Les demandes du mastodonte de la viande bovine
Peu connue en France, JBS est le mastodonte du secteur de la viande avec un chiffre d’affaires de 66 milliards d’euros. Cette multinationale de l’élevage regroupe 270 000 collaborateurs répartis à travers le monde, exporte vers 150 pays et se dit en mesure d’abattre 75 000 bovins par jour.
Une enquête de l’ONG Greenpeace, rendue publique en septembre, a montré que le groupe JBS a commercialisé des bovins élevés sur des terres déboisées illégalement puis transférés dans d’autres propriétés. Selon Greenpeace, l’accord UE-Mercosur permettrait à JBS de réaliser jusqu’à 1,7 milliard d’euros de bénéfices supplémentaires avant impôts.
En échange de l’exportation vers le Brésil de biens et de services notamment dans le secteur automobile, l’accord doit permettre à l’agroindustrie brésilienne d’exporter davantage de sucre, de bœufs et de volailles en Europe à travers des droits de douanes réduits. Bien que les syndicats agricoles français s’accordent sur le risque d’effondrement économique des filières agricoles françaises, leurs voix ne se sont pas faites entendre lors de cet événement.

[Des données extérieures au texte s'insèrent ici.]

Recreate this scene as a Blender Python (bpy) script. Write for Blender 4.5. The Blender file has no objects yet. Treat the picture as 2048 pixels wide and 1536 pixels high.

Emmanuel Macron « ne s’oppose pas à l’avancée de l’accord »
Que s’est-il dit lors de la rencontre entre Emmanuel Macron et les représentants de l’agroindustrie brésilienne ? L’Élysée n’a pas répondu à Basta! sur la teneur des échanges, précisant simplement que « l’objectif était, comme toujours pour ce type d’exercice, de pouvoir attirer des investisseurs potentiels en France ». Pourtant, le patron du groupement industriel brésilien LIDE, organisateur de cette rencontre, Luiz Fernando Furlan, a été très clair concernant la position d’Emmanuel Macron : « Il soutient l’accord Mercosur-UE, avec des conditions déjà connues ».
Pour le collectif national Stop Mercosur, « c’est un nouvel exemple du double jeu du Président de la République : dire qu’il n’est pas (encore) satisfait de l’accord, tout en rassurant les milieux économiques derrière des portes closes sur le fait que cet accord nocif verra bien le jour ».

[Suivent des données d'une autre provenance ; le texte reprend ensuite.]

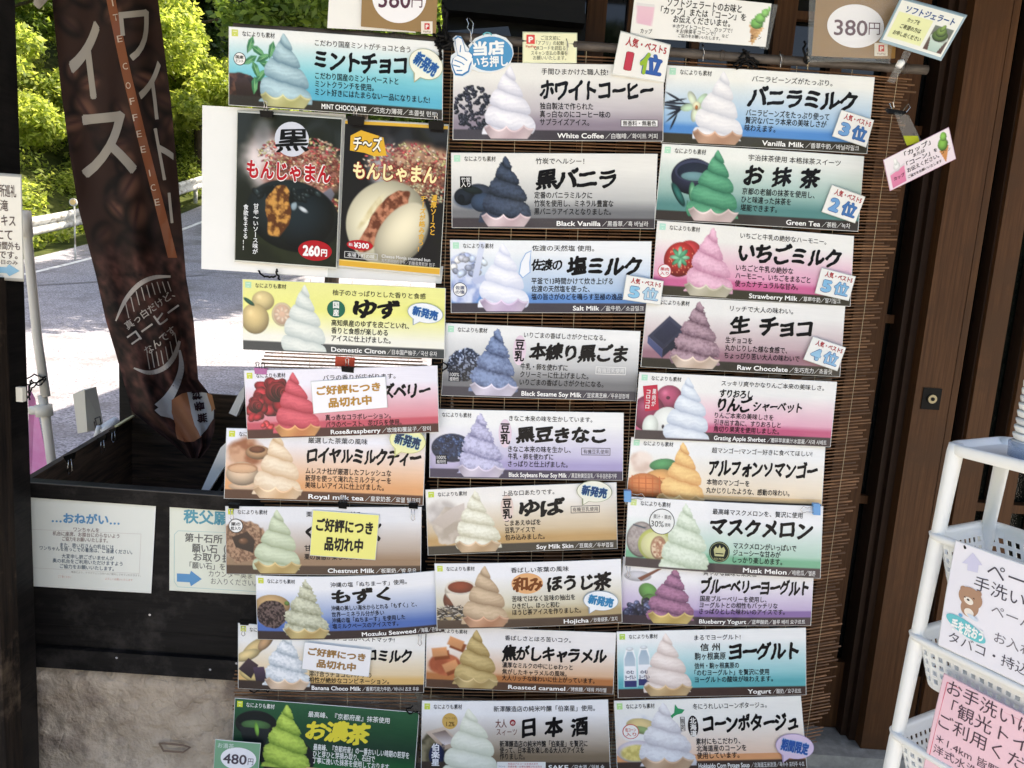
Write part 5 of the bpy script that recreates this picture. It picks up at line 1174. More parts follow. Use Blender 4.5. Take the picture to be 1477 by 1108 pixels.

Les 46 organisations de la société civile, qui ont écrit à Emmanuel Macron en octobre dernier, ainsi qu’à plusieurs ministres dont celui des Affaires étrangères, n’ont reçu aucune réponse à leur lettre ouverte jusqu’à aujourd’hui.
Vote décisif le 18 décembre
Les prochaines semaines seront décisives. Le 18 décembre doit se tenir le Conseil européen lors duquel les chefs d’État et de gouvernement de l’Union doivent décider de donner leur accord, ou non, à la ratification de ce traité avec le Mercosur. Pour être adopté, le volet commercial du traité doit recueillir le soutien d’une majorité qualifiée des États membres – a minima 15 pays sur 27, représentant au moins 65 % de la population de l’UE.
Alors que le collectif Stop Mercosur appelle Emmanuel Macron à constituer une minorité de blocage, ce dernier a multiplié les déclarations semant le doute. Mi-octobre, il se déclarait « plutôt positif » sur l’obtention de « clauses de sauvegarde », avant de déclarer mi-novembre que le traité, « tel qu’il existe aujourd’hui, recueillera un non très ferme de la France ». Le collectif Stop Mercosur redoute qu’Emmanuel Macron accepte la ratification de l’accord, « en contrepartie d’une clause de sauvegarde et de mesures miroir qui ne changeront pas le caractère nocif de cet accord ».
Une campagne est en cours en France pour interpeller le gouvernement et demander aux collectivités locales de s’engager.